Besonders intensiv wurden im Seminar weiter die Vorschläge zur Schaffung größerer sozialer Gerechtigkeit von Anthony B. Atkinson, Thomas Piketty, sowie Robert und Edward Skidelsky behandelt. Diese plädieren für eine ethisch-moralisch orientierte

Grundbesinnung auf Lebensziele, weg von der ständigen Anhäufung von materiellem Reichtum hin zu einem guten Leben. Als Fundamente eines guten Lebens führen sie an: Gesundheit, Sicherheit, Respekt, ein Leben in Harmonie mit der Natur, die Möglichkeit, eine authentische Persönlichkeit zu sein und Muße.
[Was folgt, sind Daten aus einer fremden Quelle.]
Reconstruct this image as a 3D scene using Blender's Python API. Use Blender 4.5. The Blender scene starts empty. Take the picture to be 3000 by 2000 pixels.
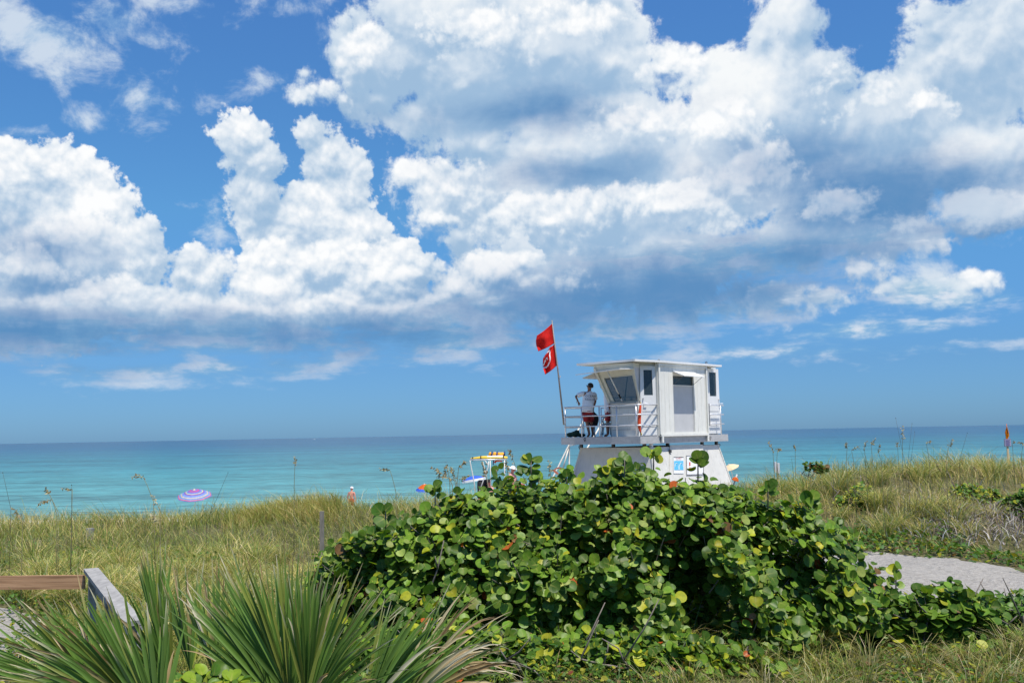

Eine gesellschaftliche Entwicklung in diese Richtung kann nur auf der Überwindung/Minderung sozialer Ungerechtigkeiten/Ungleichheiten fußen. Alle vier Autoren sind sich darin einig, dass der Weg dorthin folgende 5 wesentliche Schritte verlangt: 1. Ein technologischer Fortschritt, der nicht blind sich selbst überlassen, sondern klug gesteuert wird; 2. Staatlich garantierte Beschäftigung für alle Arbeitswilligen mit einem entsprechenden angemessenen Mindesteinkommen. 3. Eine gerechtere Vermögens-verteilung. 4. Ein progressives Steuersystem; 5. Eine soziale Grundsicherung für alle. Die Detailschritte für die Realisierung dieser wesentlichen Schritte und die Argumente, die die 4 Autoren für die Notwendigkeit dieser Schritte in unterschiedlicher Extensivität entfalten, wurden diskutiert.
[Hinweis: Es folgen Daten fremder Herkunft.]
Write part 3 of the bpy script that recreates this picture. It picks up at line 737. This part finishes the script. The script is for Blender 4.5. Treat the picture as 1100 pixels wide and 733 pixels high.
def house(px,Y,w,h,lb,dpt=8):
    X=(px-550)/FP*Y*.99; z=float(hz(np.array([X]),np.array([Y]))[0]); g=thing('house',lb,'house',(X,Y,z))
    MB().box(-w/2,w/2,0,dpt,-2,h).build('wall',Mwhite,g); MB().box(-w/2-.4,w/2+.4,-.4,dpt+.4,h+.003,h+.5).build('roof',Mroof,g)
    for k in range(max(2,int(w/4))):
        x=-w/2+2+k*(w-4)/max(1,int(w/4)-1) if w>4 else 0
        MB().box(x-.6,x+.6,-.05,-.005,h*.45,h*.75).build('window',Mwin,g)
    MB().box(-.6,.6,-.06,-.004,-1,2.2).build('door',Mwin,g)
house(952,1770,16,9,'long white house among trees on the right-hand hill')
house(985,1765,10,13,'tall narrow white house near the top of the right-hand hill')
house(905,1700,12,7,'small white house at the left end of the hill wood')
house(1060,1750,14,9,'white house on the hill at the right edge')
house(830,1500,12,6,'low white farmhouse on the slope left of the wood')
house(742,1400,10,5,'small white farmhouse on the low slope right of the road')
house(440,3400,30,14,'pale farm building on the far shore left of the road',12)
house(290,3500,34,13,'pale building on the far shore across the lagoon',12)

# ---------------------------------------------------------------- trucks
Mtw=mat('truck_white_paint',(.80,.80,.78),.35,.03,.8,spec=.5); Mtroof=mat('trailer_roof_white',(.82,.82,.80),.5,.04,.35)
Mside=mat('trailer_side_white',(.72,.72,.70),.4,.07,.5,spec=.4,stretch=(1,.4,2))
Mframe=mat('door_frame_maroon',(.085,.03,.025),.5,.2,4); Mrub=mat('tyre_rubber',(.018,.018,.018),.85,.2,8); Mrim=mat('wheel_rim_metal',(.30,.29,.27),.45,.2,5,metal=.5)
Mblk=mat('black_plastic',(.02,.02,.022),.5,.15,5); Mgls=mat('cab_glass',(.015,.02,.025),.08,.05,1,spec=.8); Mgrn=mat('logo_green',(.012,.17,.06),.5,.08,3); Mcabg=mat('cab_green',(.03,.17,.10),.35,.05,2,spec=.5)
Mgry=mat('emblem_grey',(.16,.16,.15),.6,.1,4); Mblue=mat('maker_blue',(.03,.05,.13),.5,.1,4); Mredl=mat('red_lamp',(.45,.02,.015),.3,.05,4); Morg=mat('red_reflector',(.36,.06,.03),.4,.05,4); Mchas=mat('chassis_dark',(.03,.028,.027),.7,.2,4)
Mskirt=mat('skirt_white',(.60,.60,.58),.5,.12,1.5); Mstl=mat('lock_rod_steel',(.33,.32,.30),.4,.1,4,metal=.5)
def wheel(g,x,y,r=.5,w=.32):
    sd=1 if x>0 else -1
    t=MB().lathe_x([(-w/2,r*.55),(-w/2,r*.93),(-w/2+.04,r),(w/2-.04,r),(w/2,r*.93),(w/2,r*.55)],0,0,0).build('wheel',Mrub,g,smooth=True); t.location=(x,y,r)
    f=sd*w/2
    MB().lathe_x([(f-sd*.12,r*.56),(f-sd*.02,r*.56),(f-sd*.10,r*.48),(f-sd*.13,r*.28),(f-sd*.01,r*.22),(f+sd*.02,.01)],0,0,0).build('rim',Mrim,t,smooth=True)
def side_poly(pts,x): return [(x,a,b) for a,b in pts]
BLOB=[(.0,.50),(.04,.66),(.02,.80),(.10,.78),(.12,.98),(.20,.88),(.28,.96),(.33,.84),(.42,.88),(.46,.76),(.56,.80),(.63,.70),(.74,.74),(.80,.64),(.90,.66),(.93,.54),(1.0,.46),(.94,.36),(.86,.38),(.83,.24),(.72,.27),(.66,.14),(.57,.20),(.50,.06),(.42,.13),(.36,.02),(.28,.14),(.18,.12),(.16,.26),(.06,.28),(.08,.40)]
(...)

Den Abschluss des Seminars bildete eine im Dialog zwischen den Vertretern des Deutschen Bundesverbandes der Arbeitgeberverbände und des Europäischen Gewerkschaftsbundes geführte Besinnung auf Versäumnisse und größere Möglichkeiten des sozialen Dialogs im Hinblick auf die Überwindung sozialer Ungleichheiten. Dazu müsste zuvörderst der Dialog zwischen den Sozialpartnern auf europäischer Ebene deutlich intensiviert werden. Dort könnten Zeichen setzende Vereinbarungen für die Entwicklung des sozialen Dialogs in vielen Mitgliedsstaaten getroffen werden. Ferner könnte der vermehrte Erfahrungsaustausch zwischen den Arbeitnehmerorganisationen der einzelnen Länder zu kreativen Ansätzen bezüglich eines erneuerten sozialen Dialogs führen. Die Arbeitnehmerorganisationen sind diesbezüglich vor die Aufgabe gestellt, effizientere Formen des Informationsaustausches zu institutionalisieren.